Esto, que podría establecerse desde ahora como la definición canónica de un golpe de Estado, son hechos probados según la sentencia del procés. Para establecer su solidez factual no fue precisa una investigación exhaustiva. Junto a la publicidad de los delitos, en este juicio se daba otra circunstancia que facilitaba la narrativa de la sentencia: el acusado Oriol Junqueras, máximo responsable de los que se sentaron en el banquillo, jamás discutió los hechos ni su autoría y sus sucesores en la Generalitat no dicen hoy «no lo hicieron» sino «lo volveremos a hacer». Ni Junqueras desde Lledoners, ni Puigdemont desde Waterloo, ni Torra desde Sant Jaume cuestionan los hechos, ahora probados, sino su legitimidad.

De la lectura de la sentencia se extrae la evidencia de que el gobierno de Cataluña preparó y ejecutó, sobre la moqueta y el asfalto, un golpe a la democracia. Hubo violencia: «La Sala da por probada la existencia de violencia». Hubo un armazón legal construido para erigir la nueva república: «los acusados propiciaron un entramado jurídico paralelo al vigente y promovieron un referéndum carente de todas las garantías democráticas». Hubo hasta una declaración de independencia. Hubo un golpe.

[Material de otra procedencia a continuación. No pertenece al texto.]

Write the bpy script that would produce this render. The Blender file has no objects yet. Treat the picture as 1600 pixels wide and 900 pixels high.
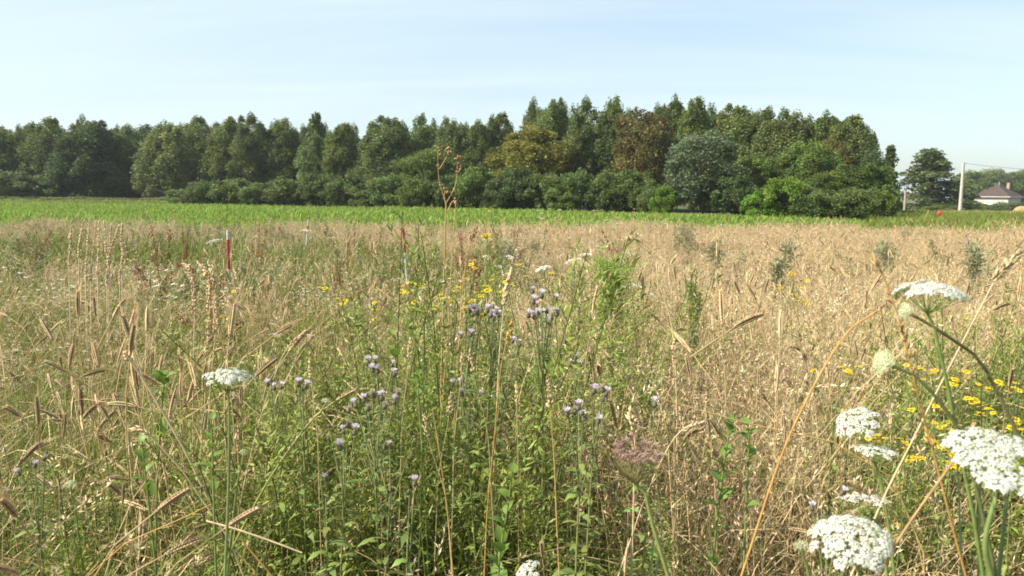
import bpy, math, random
import numpy as np
from mathutils import Matrix, Vector, Euler

R = math.radians
rng = np.random.default_rng(7)
random.seed(7)
SC = bpy.context.scene
COL = SC.collection

# ------------------------------------------------------------------ camera
CAM_H, PITCH, ROLL, FPX = 1.4, R(6.8), R(0.4), 1232.0
cd = bpy.data.cameras.new("camera")
cam = bpy.data.objects.new("camera", cd); COL.objects.link(cam)
cd.sensor_width = 36.0
cd.lens = FPX / 1600.0 * 36.0
cd.clip_start = 0.02; cd.clip_end = 5000
CROT = Euler((math.pi / 2 - PITCH, 0, 0)).to_matrix() @ Matrix.Rotation(ROLL, 3, 'Z')
cam.matrix_world = Matrix.Translation((0, 0, CAM_H)) @ CROT.to_4x4()
SC.camera = cam
cd.dof.use_dof = True; cd.dof.focus_distance = 3.2; cd.dof.aperture_fstop = 9.0
CR = np.array(CROT); CRI = CR.T

# ------------------------------------------------------------------ sky and sun
SUN_EL, SUN_AZ = R(42), R(-104)        # azimuth clockwise from +Y (view direction)
sdir = Vector((math.sin(SUN_AZ) * math.cos(SUN_EL), math.cos(SUN_AZ) * math.cos(SUN_EL), math.sin(SUN_EL)))
W = bpy.data.worlds.new("World"); SC.world = W; W.use_nodes = True
nt = W.node_tree; N = nt.nodes; L = nt.links
for n in list(N): N.remove(n)
out = N.new("ShaderNodeOutputWorld"); bg = N.new("ShaderNodeBackground"); bg.inputs[1].default_value = 0.093
sky = N.new("ShaderNodeTexSky"); sky.sky_type = 'NISHITA'; sky.sun_disc = False
sky.sun_elevation = SUN_EL; sky.sun_rotation = SUN_AZ; sky.altitude = 50
sky.air_density = 1.0; sky.dust_density = 1.6; sky.ozone_density = 1.2
tc = N.new("ShaderNodeTexCoord"); sep = N.new("ShaderNodeSeparateXYZ"); L.new(tc.outputs['Generated'], sep.inputs[0])
def math_node(op, a, b=None, clamp=False):
    m = N.new("ShaderNodeMath"); m.operation = op; m.use_clamp = clamp
    for i, v in enumerate((a, b)):
        if v is None: continue
        if isinstance(v, (int, float)): m.inputs[i].default_value = v
        else: L.new(v, m.inputs[i])
    return m.outputs[0]
zz = math_node('ADD', math_node('MAXIMUM', sep.outputs[2], 0.0), 0.12)
cmb = N.new("ShaderNodeCombineXYZ")
L.new(math_node('DIVIDE', sep.outputs[0], zz), cmb.inputs[0]); L.new(math_node('DIVIDE', sep.outputs[1], zz), cmb.inputs[1])
mp = N.new("ShaderNodeMapping"); mp.inputs['Rotation'].default_value = (0, 0, R(24)); mp.inputs['Scale'].default_value = (0.30, 1.25, 1)
mp.inputs['Location'].default_value = (2.1, 0.4, 0)
L.new(cmb.outputs[0], mp.inputs[0])
nz = N.new("ShaderNodeTexNoise"); nz.inputs['Scale'].default_value = 0.8; nz.inputs['Detail'].default_value = 7; nz.inputs['Roughness'].default_value = 0.52; nz.inputs['Distortion'].default_value = 0.7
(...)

El estupor llega con las condenas, que es donde se establece lo único de lo que careció este golpe: golpistas. Para llegar a esta conclusión formidable es preciso que los magistrados adopten una perspectiva puramente política. Es más, es preciso que se adscriban a la sólida tradición española que consiste en hacer una exégesis siempre benévola de las amenazas del nacionalismo: «Los ilusionados ciudadanos que creían que un resultado positivo del llamado referéndum de autodeterminación conduciría al ansiado horizonte de una república soberana, desconocían que el «derecho a decidir» había mutado y se había convertido en un atípico «derecho a presionar»».


Este párrafo de la sentencia es un hito histórico. Con todo lo que se ha hablado del derecho a decidir, jamás alguien había mencionado el derecho a presionar. Por mucho que gruñan quienes confunden estupefacción con desacato, merece un análisis esta suposición puramente esotérica de la intencionalidad de los independentistas. Porque no es algo que tenga que ver con la técnica procesal ni con oscuras deliberaciones jurídicas  sino que se trata de una hipótesis política de musicalidad reconocible: «Eran conocedores de que lo que se ofrecía a la ciudadanía catalana como el ejercicio legítimo del «derecho a decidir», no era sino el señuelo para una movilización que nunca desembocaría en la creación de un Estado soberano». ¿Acaso no es, la creación de un Estado soberano, lo que se hubiera producido de no haberse aplicado el artículo 155 de la Constitución?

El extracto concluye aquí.